··· Information provided

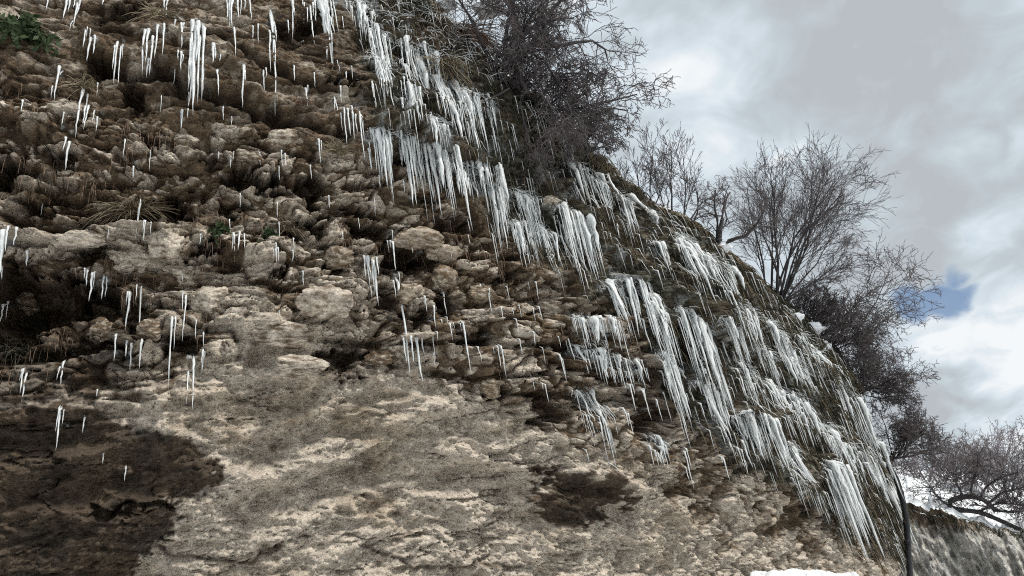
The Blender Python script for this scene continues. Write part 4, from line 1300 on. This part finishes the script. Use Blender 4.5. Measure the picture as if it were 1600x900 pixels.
# grass and trailing stems of the mossy face: one mass
def strands(pick, lmin, lmax, r, outk):
    P = WG.reshape(-1, 3)[pick]
    k_ = np.linalg.norm(P - CAM, axis=1) / F
    n3 = np.concatenate([NRM[pick % NS], np.zeros((len(pick), 1))], 1)
    t3 = np.concatenate([T[pick % NS], np.zeros((len(pick), 1))], 1)
    m = np.linspace(0, 1, 5)[None, :, None]
    ln = (k_ * rng.uniform(lmin, lmax, len(pick)))[:, None, None]
    a = (n3 * rng.uniform(.2, .9, (len(pick), 1)) + t3 * rng.normal(size=(len(pick), 1)) * .45)[:, None]
    Q = P[:, None] + a * np.sin(m * 1.5) * ln * outk + np.array([0, 0, -1.0]) * (m ** 1.7) * ln + np.array([0, 0, .15]) * np.sin(m * 3) * ln
    return [(Q[i], k_[i] * r * np.array([1, 1, .9, .7, .3])) for i in range(len(pick))]


sel = np.flatnonzero((moss.ravel() > .55) & vis.ravel())
tag(part('hanging_grass', strands(rng.choice(sel, 9000, replace=False), 8, 30, .75, .45), OLIVE, None, 3), 'dark dead grass and moss trailing over the icy face', kind='stuff')
tag(part('dry_stems', strands(rng.choice(sel, 1500, replace=False), 14, 46, .55, .4), STRAW, None, 3), 'thin straw coloured stems hanging among the ice', kind='stuff')
bsel = np.flatnonzero((rub.ravel() > .5) & vis.ravel() & (GY.ravel() < 640))
bsel = bsel[sstep(fbm(SS.ravel()[bsel] * 1.1, ZZ.ravel()[bsel] * 1.6, 3, 501), .15, .5) > rng.random(len(bsel))]
tag(part('hanging_roots', strands(rng.choice(bsel, 1300, replace=False), 8, 30, .42, .35), REDGRASS, None, 3), 'fine brown rootlets hanging between the stones', kind='stuff')
rsel = np.flatnonzero((VV.ravel() > .955) & vis.ravel() & (GX.ravel() > 560))
tag(part('rim_grass', strands(rng.choice(rsel, 3800, replace=False), 12, 40, .7, .5), STRAW, None, 3), 'straw coloured grass fringe along the rim of the cliff', kind='stuff')


fp_ = rng.integers(0, 330, 600)
fq = far[-1 - (rng.random(600) ** 2 * 14).astype(int), fp_]
fl_ = []
for q in fq:
    m = np.linspace(0, 1, 4)[:, None]
    ln = rng.uniform(.12, .55)
    fl_.append((q + np.array([rng.normal() * .3, -.35, 0]) * m * ln + np.array([0, 0, 1.0]) * (.35 * m - .95 * m ** 1.8) * ln, np.array([.012, .012, .01, .004])))
tag(part('bank_grass', fl_, OLIVE, None, 3), 'brown dead grass along the edge of the far cliff', kind='stuff')


def tuft(x, y, n, size, r, mat, label, cat='grass tuft', up=.6, name='dry_grass_tuft', spread=1.0, group='tufts growing from the rock'):
    h = hit(x, y)
    p = WG.reshape(-1, 3)[h]
    k_ = np.linalg.norm(p - CAM) / F
    n3, t3, zz = np.array([*NRM[h % NS], 0]), np.array([*T[h % NS], 0]), np.array([0, 0, 1.0])
    lines = []
    for _ in range(n):
        d = n3 * rng.uniform(.2, 1) + t3 * rng.normal() * .75 * spread + zz * (up + rng.normal() * .45)
        d /= np.linalg.norm(d)
        ln = k_ * size * rng.uniform(.45, 1.15)
        m = np.linspace(0, 1, 6)[:, None]
        q = p + t3 * rng.normal() * size * .12 * k_ + n3 * .02 + d * m * ln - zz * m ** 2.2 * ln * rng.uniform(.25, 1.0)
        lines.append((q, k_ * r * np.array([1, 1, .95, .8, .6, .25]) * rng.uniform(.7, 1.2)))
    o = part(name, lines, mat, None, 3)
    return tag(o, label, cat, group)


TUFTS = [(205, 335, 240, 58, .42, STRAW, 'large spreading tuft of dry grass above the pale shelf'), (525, 240, 110, 34, .5, STRAW, 'small pale dry grass tuft beside the smooth oval boulder'),
         (448, 362, 80, 30, .6, STRAW, 'thin dry grass tuft right of the green cushion plant'), (735, 40, 300, 80, .5, REDGRASS, 'hanging reddish dead grass at the top of the icy belt'),
         (60, 500, 90, 40, .7, OLIVE, 'dark hanging rootlets inside the left hollow'), (20, 560, 120, 55, .8, OLIVE, 'dark grass mass at the left edge below the hollow'),
         (920, 405, 70, 30, .6, REDGRASS, 'reddish dry stems between the broad icefall and the wide sloping one'), (250, 30, 60, 40, .7, STRAW, 'wispy grey grass near the top of the upper left slabs'),
         (130, 140, 60, 30, .6, STRAW, 'wisp of frosted dead stems at the head of the icicle comb'), (690, 100, 90, 50, .7, STRAW, 'pale trailing stems above the ice curtains of the upper belt'),
         (470, 165, 40, 24, .6, REDGRASS, 'few reddish stems on the slabs left of the icy belt'), (215, 790, 50, 26, .6, STRAW, 'sparse dry grass in the dark wet wall')][:-1]
for i, tf in enumerate(TUFTS):
    tuft(*tf, up=(-.5 if ('hanging' in tf[6] or 'trailing' in tf[6]) else .55))


def leafmass(x, y, n, size, leaf, label, name, cat, stems=30, arch=.5):
    h = hit(x, y)
    p = WG.reshape(-1, 3)[h]
    k_ = np.linalg.norm(p - CAM) / F
    n3, t3, zz = np.array([*NRM[h % NS], 0]), np.array([*T[h % NS], 0]), np.array([0, 0, 1.0])
    lines, Vq = [], []
    for _ in range(stems):
        d = n3 * rng.uniform(.2, 1) + t3 * rng.normal() * .8 + zz * rng.normal() * .6 + zz * .2
        d /= np.linalg.norm(d)
        ln = k_ * size * rng.uniform(.5, 1.1)
        m = np.linspace(0, 1, 6)[:, None]
        q = p + n3 * .02 + d * m * ln - zz * m ** 2 * ln * arch
        lines.append((q, k_ * .6 * np.array([1, 1, .9, .8, .6, .3])))
        for j in range(n):
            u_ = rng.uniform(.15, 1) * 5
            i = min(int(u_), 4)
            c = q[i] + (q[i + 1] - q[i]) * (u_ - i)
            a = rng.normal(size=3)
            a /= np.linalg.norm(a)
            b = np.cross(a, rng.normal(size=3))
            b /= np.linalg.norm(b)
            lf = leaf * k_ * rng.uniform(.6, 1.2)
            Vq.append([c, c + a * lf * .5 + b * lf * .22, c + a * lf, c + a * lf * .5 - b * lf * .22])
    root = empty(name, p, label, cat, 'green plants on the rock')
    part('stems', lines, OLIVE, root, 3)
    Vq = np.array(Vq).reshape(-1, 3) - np.array(root.location)
    mesh_obj('leaves', Vq, np.arange(len(Vq)).reshape(-1, 4), GREEN, root)


leafmass(35, 58, 26, 44, 11, 'green leafy bush growing on the rock at upper left corner', 'green_bush', 'bush', 44)
leafmass(343, 362, 20, 26, 8, 'small green fern beside three short icicles', 'fern', 'fern', 16, .9)
leafmass(416, 366, 22, 20, 7, 'low green cushion plant on the shelf right of the fern', 'cushion_plant', 'plant', 14, .9)
print('objects', len(bpy.data.objects))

······

Keep the pictures out of the copy and return the rest of the data above exactly.

The Blender Python script for this scene continues. Write part 4, from line 1300 on. This part finishes the script. Use Blender 4.5. Measure the picture as if it were 1600x900 pixels.
# grass and trailing stems of the mossy face: one mass
def strands(pick, lmin, lmax, r, outk):
    P = WG.reshape(-1, 3)[pick]
    k_ = np.linalg.norm(P - CAM, axis=1) / F
    n3 = np.concatenate([NRM[pick % NS], np.zeros((len(pick), 1))], 1)
    t3 = np.concatenate([T[pick % NS], np.zeros((len(pick), 1))], 1)
    m = np.linspace(0, 1, 5)[None, :, None]
    ln = (k_ * rng.uniform(lmin, lmax, len(pick)))[:, None, None]
    a = (n3 * rng.uniform(.2, .9, (len(pick), 1)) + t3 * rng.normal(size=(len(pick), 1)) * .45)[:, None]
    Q = P[:, None] + a * np.sin(m * 1.5) * ln * outk + np.array([0, 0, -1.0]) * (m ** 1.7) * ln + np.array([0, 0, .15]) * np.sin(m * 3) * ln
    return [(Q[i], k_[i] * r * np.array([1, 1, .9, .7, .3])) for i in range(len(pick))]


sel = np.flatnonzero((moss.ravel() > .55) & vis.ravel())
tag(part('hanging_grass', strands(rng.choice(sel, 9000, replace=False), 8, 30, .75, .45), OLIVE, None, 3), 'dark dead grass and moss trailing over the icy face', kind='stuff')
tag(part('dry_stems', strands(rng.choice(sel, 1500, replace=False), 14, 46, .55, .4), STRAW, None, 3), 'thin straw coloured stems hanging among the ice', kind='stuff')
bsel = np.flatnonzero((rub.ravel() > .5) & vis.ravel() & (GY.ravel() < 640))
bsel = bsel[sstep(fbm(SS.ravel()[bsel] * 1.1, ZZ.ravel()[bsel] * 1.6, 3, 501), .15, .5) > rng.random(len(bsel))]
tag(part('hanging_roots', strands(rng.choice(bsel, 1300, replace=False), 8, 30, .42, .35), REDGRASS, None, 3), 'fine brown rootlets hanging between the stones', kind='stuff')
rsel = np.flatnonzero((VV.ravel() > .955) & vis.ravel() & (GX.ravel() > 560))
tag(part('rim_grass', strands(rng.choice(rsel, 3800, replace=False), 12, 40, .7, .5), STRAW, None, 3), 'straw coloured grass fringe along the rim of the cliff', kind='stuff')


fp_ = rng.integers(0, 330, 600)
fq = far[-1 - (rng.random(600) ** 2 * 14).astype(int), fp_]
fl_ = []
for q in fq:
    m = np.linspace(0, 1, 4)[:, None]
    ln = rng.uniform(.12, .55)
    fl_.append((q + np.array([rng.normal() * .3, -.35, 0]) * m * ln + np.array([0, 0, 1.0]) * (.35 * m - .95 * m ** 1.8) * ln, np.array([.012, .012, .01, .004])))
tag(part('bank_grass', fl_, OLIVE, None, 3), 'brown dead grass along the edge of the far cliff', kind='stuff')


def tuft(x, y, n, size, r, mat, label, cat='grass tuft', up=.6, name='dry_grass_tuft', spread=1.0, group='tufts growing from the rock'):
    h = hit(x, y)
    p = WG.reshape(-1, 3)[h]
    k_ = np.linalg.norm(p - CAM) / F
    n3, t3, zz = np.array([*NRM[h % NS], 0]), np.array([*T[h % NS], 0]), np.array([0, 0, 1.0])
    lines = []
    for _ in range(n):
        d = n3 * rng.uniform(.2, 1) + t3 * rng.normal() * .75 * spread + zz * (up + rng.normal() * .45)
        d /= np.linalg.norm(d)
        ln = k_ * size * rng.uniform(.45, 1.15)
        m = np.linspace(0, 1, 6)[:, None]
        q = p + t3 * rng.normal() * size * .12 * k_ + n3 * .02 + d * m * ln - zz * m ** 2.2 * ln * rng.uniform(.25, 1.0)
        lines.append((q, k_ * r * np.array([1, 1, .95, .8, .6, .25]) * rng.uniform(.7, 1.2)))
    o = part(name, lines, mat, None, 3)
    return tag(o, label, cat, group)


TUFTS = [(205, 335, 240, 58, .42, STRAW, 'large spreading tuft of dry grass above the pale shelf'), (525, 240, 110, 34, .5, STRAW, 'small pale dry grass tuft beside the smooth oval boulder'),
         (448, 362, 80, 30, .6, STRAW, 'thin dry grass tuft right of the green cushion plant'), (735, 40, 300, 80, .5, REDGRASS, 'hanging reddish dead grass at the top of the icy belt'),
         (60, 500, 90, 40, .7, OLIVE, 'dark hanging rootlets inside the left hollow'), (20, 560, 120, 55, .8, OLIVE, 'dark grass mass at the left edge below the hollow'),
         (920, 405, 70, 30, .6, REDGRASS, 'reddish dry stems between the broad icefall and the wide sloping one'), (250, 30, 60, 40, .7, STRAW, 'wispy grey grass near the top of the upper left slabs'),
         (130, 140, 60, 30, .6, STRAW, 'wisp of frosted dead stems at the head of the icicle comb'), (690, 100, 90, 50, .7, STRAW, 'pale trailing stems above the ice curtains of the upper belt'),
         (470, 165, 40, 24, .6, REDGRASS, 'few reddish stems on the slabs left of the icy belt'), (215, 790, 50, 26, .6, STRAW, 'sparse dry grass in the dark wet wall')][:-1]
for i, tf in enumerate(TUFTS):
    tuft(*tf, up=(-.5 if ('hanging' in tf[6] or 'trailing' in tf[6]) else .55))


def leafmass(x, y, n, size, leaf, label, name, cat, stems=30, arch=.5):
    h = hit(x, y)
    p = WG.reshape(-1, 3)[h]
    k_ = np.linalg.norm(p - CAM) / F
    n3, t3, zz = np.array([*NRM[h % NS], 0]), np.array([*T[h % NS], 0]), np.array([0, 0, 1.0])
    lines, Vq = [], []
    for _ in range(stems):
        d = n3 * rng.uniform(.2, 1) + t3 * rng.normal() * .8 + zz * rng.normal() * .6 + zz * .2
        d /= np.linalg.norm(d)
        ln = k_ * size * rng.uniform(.5, 1.1)
        m = np.linspace(0, 1, 6)[:, None]
        q = p + n3 * .02 + d * m * ln - zz * m ** 2 * ln * arch
        lines.append((q, k_ * .6 * np.array([1, 1, .9, .8, .6, .3])))
        for j in range(n):
            u_ = rng.uniform(.15, 1) * 5
            i = min(int(u_), 4)
            c = q[i] + (q[i + 1] - q[i]) * (u_ - i)
            a = rng.normal(size=3)
            a /= np.linalg.norm(a)
            b = np.cross(a, rng.normal(size=3))
            b /= np.linalg.norm(b)
            lf = leaf * k_ * rng.uniform(.6, 1.2)
            Vq.append([c, c + a * lf * .5 + b * lf * .22, c + a * lf, c + a * lf * .5 - b * lf * .22])
    root = empty(name, p, label, cat, 'green plants on the rock')
    part('stems', lines, OLIVE, root, 3)
    Vq = np.array(Vq).reshape(-1, 3) - np.array(root.location)
    mesh_obj('leaves', Vq, np.arange(len(Vq)).reshape(-1, 4), GREEN, root)


leafmass(35, 58, 26, 44, 11, 'green leafy bush growing on the rock at upper left corner', 'green_bush', 'bush', 44)
leafmass(343, 362, 20, 26, 8, 'small green fern beside three short icicles', 'fern', 'fern', 16, .9)
leafmass(416, 366, 22, 20, 7, 'low green cushion plant on the shelf right of the fern', 'cushion_plant', 'plant', 14, .9)
print('objects', len(bpy.data.objects))